A las 765 páginas de El hombre
que amaba a los perros, de Leonardo Padura, entré sin ninguna duda y las
navegué de día y de noche atrapada por
las vidas dramáticamente confluyentes de Troski y de Mercader y por los tiempos
que vivieron, de feroces persecuciones, enfrentamientos y guerras, y también
atrapada por el melancólico Iván, por los descubrimientos que va haciendo de
ese hombre que pasea por la playa con sus galgos rusos. Página tras página sin ningún naufragio de
aburrimiento deslumbrada por asistir a épocas tan definitorias en la piel y sufrimientos de sus protagonistas.

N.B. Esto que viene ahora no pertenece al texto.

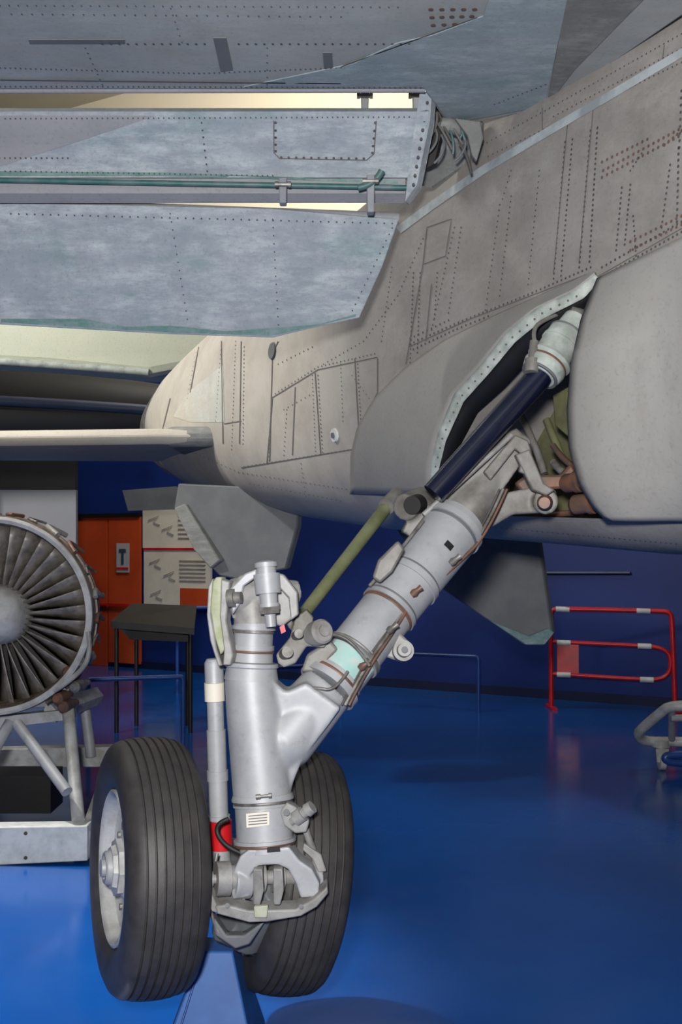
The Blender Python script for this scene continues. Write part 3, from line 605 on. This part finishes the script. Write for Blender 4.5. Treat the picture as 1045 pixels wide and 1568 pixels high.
lathe('side_roller_pin', W(504, 1428, 3.57), W(504, 1428, 3.555), [(0, R(6)), (1, R(6))], 'plate', lg, 8)
tube('side_link', [W(538, 1458, 3.62), W(545, 1480, 3.62), W(553, 1500, 3.63), W(558, 1525, 3.63)], .012, 'silver2', lg)
prism('side_rod_bracket', [W(x, y, 3.62) for x, y in [(535, 1480), (565, 1500), (575, 1530), (560, 1532), (550, 1508), (532, 1492)]], Vector((0, .03, 0)), 'silver2', lg, .004)
tube('brake_hose', [W(425, 1500, 3.6), W(400, 1490, 3.6), W(380, 1465, 3.62), W(385, 1445, 3.62), W(402, 1440, 3.62)], .008, 'black', lg)
tube('brake_hose_2', [W(382, 1500, 3.62), W(375, 1540, 3.6), W(362, 1590, 3.6), W(385, 1640, 3.6)], .006, 'steel', lg)
lathe('retraction_rod', W(376, 1158, 3.76), W(388, 1515, 3.76), [(0, R(13)), (.02, R(17)), (.2, R(17)), (.2, R(15)), (.35, R(15)), (.35, R(17)), (.55, R(17)), (.55, R(19)), (.6, R(19)), (.6, R(17)), (.77, R(17)), (.77, R(20)), (.79, R(20)), (.79, R(18)), (1, R(18))], 'silver', lg)
lathe('red_band', W(388, 1442, 3.755), W(389, 1492, 3.755), [(0, R(20)), (1, R(20))], 'red', lg)
lathe('rod_label', W(377, 1200, 3.755), W(378, 1232, 3.755), [(0, R(18)), (1, R(18))], 'poster', lg)
p0, p1 = W(575, 1210, 3.76), W(808, 915, 4.12)
k = 3.8
lathe('leg_tube', p0, p1, [(0, R(56, k)), (.03, R(57, k)), (.03, R(52, k)), (.06, R(52, k)), (.06, R(50, k)), (.17, R(50, k)), (.17, R(54, k)), (.2, R(54, k)), (.2, R(50, k)), (.44, R(51, k)), (.44, R(55, k)), (.46, R(55, k)), (.46, R(52, k)), (.6, R(54, k)), (.6, R(57, k)), (.63, R(57, k)), (.63, R(54, k)), (.85, R(57, k)), (.93, R(58, k)), (.93, R(62, k)), (.96, R(62, k)), (.96, R(56, k)), (1, R(54, k))], 'silver', lg, 48)
for i, (t, w_, r_, m_) in enumerate([(.035, .012, 53, 'brown'), (.172, .012, 55, 'plate'), (.185, .01, 55, 'steel'), (.425, .014, 53, 'brown'), (.462, .01, 53.5, 'plate'), (.632, .01, 55.5, 'plate'), (.915, .014, 59, 'plate')]):
    ring('leg_band_%d' % i, p0, p1, t, w_, R(r_, k), m_)
ax = (p1-p0); L = ax.length; a_, b_, n_ = frame(ax); tocam = (CAM-p0).normalized(); tocam = (tocam-n_*tocam.dot(n_)).normalized(); side = n_.cross(tocam)
def leg_patch(name, t0, t1, a0, a1, r, m):
    bm = bmesh.new(); G = []
    for i in range(9):
        an = math.radians(a0+(a1-a0)*i/8); dr_ = tocam*math.cos(an)+side*math.sin(an)
        G.append([bm.verts.new(p0+ax*t+dr_*r) for t in (t0, t1)])
    for u, v in zip(G[:-1], G[1:]): bm.faces.new((u[0], v[0], v[1], u[1]))
    return fin(bm, name, m, lg)
leg_patch('teal_stencil', .065, .165, -50, 60, R(51, k), 'tealtag')
leg_patch('black_label', .78, .81, 5, 22, R(58.5, k), 'black')
bm = bmesh.new()
b_prism(bm, [W(x, y, 4.2) for x, y in [(705, 935), (722, 905), (760, 885), (800, 850), (870, 770), (905, 755), (930, 775), (925, 800), (890, 850), (845, 910), (830, 945), (790, 985)]], Vector((0, .12, 0)))
b_prism(bm, [W(x, y, 4.22) for x, y in [(830, 905), (860, 872), (930, 858), (975, 862), (978, 885), (955, 902), (900, 905), (850, 935)]], Vector((0, .08, 0)))
b_lathe(bm, W(712, 892, 4.12), W(745, 880, 4.25), [(0, R(24, 4.1)), (1, R(26, 4.1))])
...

En cambio, estaba por defeccionar
con La noche de los tiempos, de Antonio Muñoz Molina, leídas ya una veintena o
treintena de páginas sin que el español Ignacio Abel
intentara alguna clase de seducción para que me quedara en su historia.

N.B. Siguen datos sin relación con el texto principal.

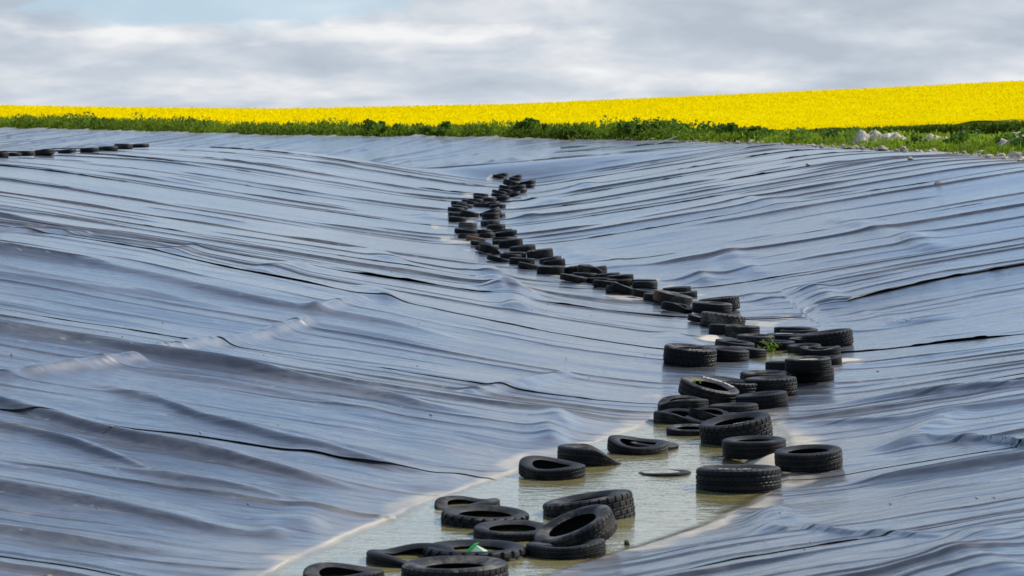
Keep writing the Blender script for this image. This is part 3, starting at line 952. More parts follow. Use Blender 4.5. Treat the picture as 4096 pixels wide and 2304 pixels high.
# far end of the line
T(1984, 2034, 710, 8); T(1969, 2024, 716, -10, 'slim'); T(2042, 2088, 714, 15, 'slim'); T(2036, 2085, 724, -4, 'slim')
T(2009, 2077, 745, -15, 'wide'); T(2080, 2145, 741, 12); T(2085, 2139, 753, 10, 'slim'); T(1995, 2056, 757, -10, 'slim'); T(2037, 2106, 762, 8)
T(1995, 2047, 774, -8); T(2049, 2110, 774, 12); T(1966, 2027, 777, -12, 'slim'); T(1899, 1946, 787, -4, 'slim'); T(1967, 2022, 790, -8, 'slim'); T(2030, 2080, 789, 14)
T(1896, 1950, 800, -6, 'slim'); T(1981, 2036, 804, 8); T(1930, 1981, 807, 0, 'slim'); T(1870, 1932, 810, -4, 'slim'); T(1844, 1914, 819, -12, 'slim')
T(1809, 1861, 821, -5, 'slim'); T(1892, 1962, 829, 3, 'slim'); T(1931, 2001, 830, 12); T(1830, 1883, 831, -14, 'slim'); T(1963, 2019, 834, 3, 'slim')
T(1808, 1867, 839, -8, 'slim'); T(1791, 1855, 848, -4, 'slim'); T(1921, 2009, 868, 20, 'big'); T(1793, 1858, 870, -6, 'slim'); T(1838, 1913, 872, -12, 'wide')
T(1955, 2020, 876, 8, 'road'); T(1934, 1992, 870, 4, 'slim', lift=.14); T(1933, 1994, 882, 0, 'slim'); T(1794, 1862, 890, -5); T(1922, 2000, 906, 4)
T(1832, 1908, 916, -3, 'wide', mat='rubber_pale'); T(1949, 2020, 922, 3); T(1843, 1918, 930, -8, 'slim'); T(1970, 2050, 936, 6, 'slim'); T(1886, 1963, 937, 2, 'slim')
T(1815, 1908, 941, -6, 'slim'); T(1979, 2071, 949, 8, 'slim'); T(1904, 1981, 955, 3); T(1830, 1914, 959, -3); T(1864, 1939, 967, -10, 'slim', mat='rubber_brown')
T(1975, 2045, 968, 3, 'slim'); T(1974, 2045, 980, 4, 'slim'); T(1879, 1963, 988, -8, 'slim'); T(1995, 2094, 992, 7, 'big'); T(1910, 1994, 1000, -12, 'slim')
T(1898, 1985, 1011, -12, 'slim'); T(2039, 2145, 1015, 5); T(1908, 2012, 1019, -20, 'twist')
T(2013, 2106, 1032, 0, 'slim', 'slim tyre half hidden behind others where the line bends right'); T(2000, 2084, 1037, -4, 'slim')
T(2109, 2216, 1036, 7, 'big', 'deep black tyre with shiny right shoulder, set alone on the right of the bend')
T(1944, 2040, 1051, -15, 'slim'); T(2159, 2250, 1057, 9, 'road'); T(2036, 2140, 1063, -3)
T(2172, 2264, 1066, 8, 'road', 'front one of two leaning tyres on the right of the bend'); T(2069, 2168, 1080, -12, 'slim')
T(2238, 2334, 1095, 8, 'road'); T(2147, 2258, 1098, 0, 'road'); T(2338, 2430, 1098, 8, 'lug'); T(2310, 2428, 1105, -4, 'pinch', 'collapsed tyre with sagging right wall beside a worn knobbly tyre')
T(2300, 2381, 1116, -2, 'slim'); T(2385, 2484, 1118, 5, 'slim'); T(2430, 2538, 1126, 4, 'slim', lift=.05)
T(2238, 2354, 1131, -10, 'slim'); T(2350, 2452, 1136, 0, 'slim'); T(2532, 2628, 1142, 0, 'slim'); T(2430, 2534, 1144, 0, 'slim')
T(2373, 2471, 1153, -6, 'road'); T(2537, 2628, 1156, 0, 'road', 'smooth tyre in front of another at the right side below the bend'); T(2446, 2543, 1168, -20, 'slim', 'tyre tipped steeply down to the right between flat tyres', lift=.05)
T(2424, 2527, 1176, -6, 'road', 'tyre lying on the left edge of the line, just below the steeply tipped one')
T(2655, 2770, 1177, 4, 'slim', 'tyre with pale dusty rim behind another, right of the mud stained one'); T(2535, 2627, 1195, -10, 'road')
T(2688, 2791, 1192, 3, 'slump', 'rounded soft tyre with bulging wall, right of the mud stained tyre'); T(2578, 2680, 1210, -5, 'road', 'tyre squeezed between the line and the mud stained tyre')
T(2612, 2773, 1223, -12, 'road', 'large tyre stained orange brown with mud on its left side', mat='rubber_brown', yaw=0)
T(2804, 2969, 1247, 6, 'big', 'big tilted tyre with blocky tread and sand filled top on the right slope', sand=True); T(2645, 2774, 1250, -9, 'saddle', 'sagging tyre with ribbed tread below the mud stained tyre', yaw=30)
T(2773, 2935, 1262, -3, 'zigs', 'flat tyre with notched shoulder in front of the sand filled tyre')
T(2762, 2868, 1297, -10, 'slump', 'folded small tyre peeping out left of the chunky tractor-like tread'); T(2806, 2988, 1313, -7, 'chunk', 'brownish tyre with coarse chunky lugs along its shoulder', mat='rubber_brown2')
T(2844, 2962, 1342, -1, 'wide', 'tyre half hidden behind the tall smooth wide tyre'); T(2905, 3046, 1354, -1, 'wide', 'tall wide tyre with smooth dark tread below the chunky one')
T(3104, 3257, 1353, 0, 'road', 'rear one of two overlapping tyres at the right above the weed'); T(3127, 3282, 1358, 2, 'slim', 'front one of two overlapping tyres at the right above the weed', lift=0)
T(3205, 3330, 1371, 5, 'slim', 'tyre behind the large tilted tyre at the right side'); T(3072, 3220, 1375, 0, 'slim', 'low tyre with bright glare on its upper rim', glare=True)
T(3170, 3290, 1389, 1, 'slim'); T(3226, 3430, 1394, 8, 'lug', 'large tilted tyre with cut blocks reaching furthest right up the slope')
T(2952, 3106, 1399, -1, 'wide', 'tyre standing by the pale sand patch'); T(2864, 3024, 1410, -6, 'slim', 'rear tyre of three leaning left of the small weed'); T(3040, 3189, 1412, 0, 'road', 'ring shaped tyre directly behind the small weed')
T(3163, 3290, 1425, 3, 'road', 'tyre mostly hidden behind the smooth worn one by the puddle'); T(3212, 3372, 1431, 2, 'slump', 'smooth worn tyre at the right end of the puddle')
T(2918, 3072, 1438, -5, 'road', 'tyre dipping into the puddle left of the weed'); T(2811, 3003, 1455, -6, 'zigs', 'tyre with toothed shoulder just right of the lettered desert tyre')
T(2657, 2872, 1471, -5, 'big', 'big tyre with white word on its wall, alone at the left edge', word=('DESERT', 285, .085, 'white_letter', 1.4), pit=1.0)
T(3255, 3360, 1470, 8, 'slim', 'torn tyre peeping out behind the stacked pair'); T(3070, 3242, 1507, 0, 'wide', 'tyre wedged left behind the stacked pair')
T(3151, 3338, 1493, 2, 'road', 'upper tyre of a stacked pair, filled with pale sand', lift=.17, sand=True); T(3151, 3351, 1532, 4, 'zigs', 'lower tyre of the stacked pair, zigzag grooves in its tread')
T(2970, 3181, 1557, 0, 'zigs', 'tyre lying behind a larger deep tyre at the right of the cluster'); T(2793, 2985, 1562, -6, 'slim', 'flat tyre behind the white lettered leaning one')
T(2958, 3124, 1583, -1, 'slim', 'narrow tyre tucked between a deep tyre and a lugged one'); T(2990, 3202, 1588, 2, 'big', 'deep tyre with zigzag tread at the right of the cluster')
T(2834, 3042, 1598, -5, 'lug', 'lugged tyre leaning on the white lettered one'); T(2712, 2956, 1628, -13, 'road', 'leaning tyre with long white word round its wall and a green leaf', word=('ADVENTURER', 62, .084, 'white_letter', 1.5), leaf=True, pit=6)
T(2954, 3166, 1640, 6, 'road', 'tyre tilted up to the right below the deep zigzag tyre'); T(2637, 2843, 1657, -1, 'saddle', 'buckled tyre with one flattened side at the upper left of the pool', yaw=-100)
T(2844, 3045, 1680, 2, 'road', 'clean ribbed tyre right of the buckled ones'); T(2618, 2802, 1698, -1, 'saddle', 'sagging tyre at the pool edge in front of the buckled one', yaw=25, wet=1)
T(2764, 2930, 1689, -2, 'twist', 'crumpled tyre lying on a flat one in the shallow water', wet=1, lift=.03, yaw=-20); T(2747, 2972, 1710, 3, 'slump', 'flat tyre under the crumpled one, shiny right end', wet=1, sink=.05)
T(2671, 2860, 1746, 0, 'slim', 'low tyre half sunk left of the huge knobbly tyre', wet=1, sink=.04)
T(2819, 3113, 1787, 10, 'big', 'huge knobbly tyre tilted up to the right with faded script on its wall', word=('Mille', 278, .085, 'grey_letter', 1.2), wet=1, pit=1.5)
T(2901, 3160, 1837, 2, 'rib', 'smooth shouldered tyre in front of the huge knobbly one', wet=1, pit=1.5)
T(3116, 3390, 1894, 4, 'road', 'tyre furthest right by the pool, leaning on the liner', pit=0)
T(2799, 3144, 1976, 1, 'wide', 'big wide tyre with white lettering standing at the right shore of the pool', word=('DUNLOP', 260, .085, 'white_letter', 1.6), wet=1, pit=-3.0, z_off=-.03)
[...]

Iba así, a punto de abandonarla irritada con el nivel de detalle minucioso que
se cuenta acerca de ese hombre que se encuentra en la cima de su carrera
profesional y también de su hastío familiar, cuando vi cómo hacía barquitos o
casitas o avioncitos para sus hijos, él, el arquitecto tan reconocido, jugando
al placer de hacer pequeñas cosas con sus propias manos. Y en ese momento hizo
el gesto invitador para que no me fuera y terminé fascinada viviendo con él las
958 páginas en las que Abel transcurre su existencia en Madrid entre 1935 y 1936, arrastrado por los
remolinos de su amor clandestino con Judith y por el comienzo de la Guerra
Civil.
Había ido a la feria del libro y,
suerte para ella, había encontrado varios títulos que le interesaron a muy buen precio. Se los compró y volvió
feliz a su casa. Los estaba compartiendo con su familia cuando el hermano menor
empezó a hacer una actividad extraña con aquellos ejemplares de novelas, de
cuentos o de poemas: los abría, miraba la última página, parecía contar, dejaba ese libro a un lado, tomaba otro,
miraba la última página, contaba algo, y así hasta terminar la pila que mi
compañera había llevado. Y al final, como alguien agobiado por un
descubrimiento de pesadas consecuencias, se agarró la cabeza con las manos y
exclamó:
─ ¡Son 1150 páginas!
Había sumado en total las de
todos los libros. Sin reparar en los títulos, los autores o el entusiasmo
literario de la hermana, la sumatoria lo había desolado.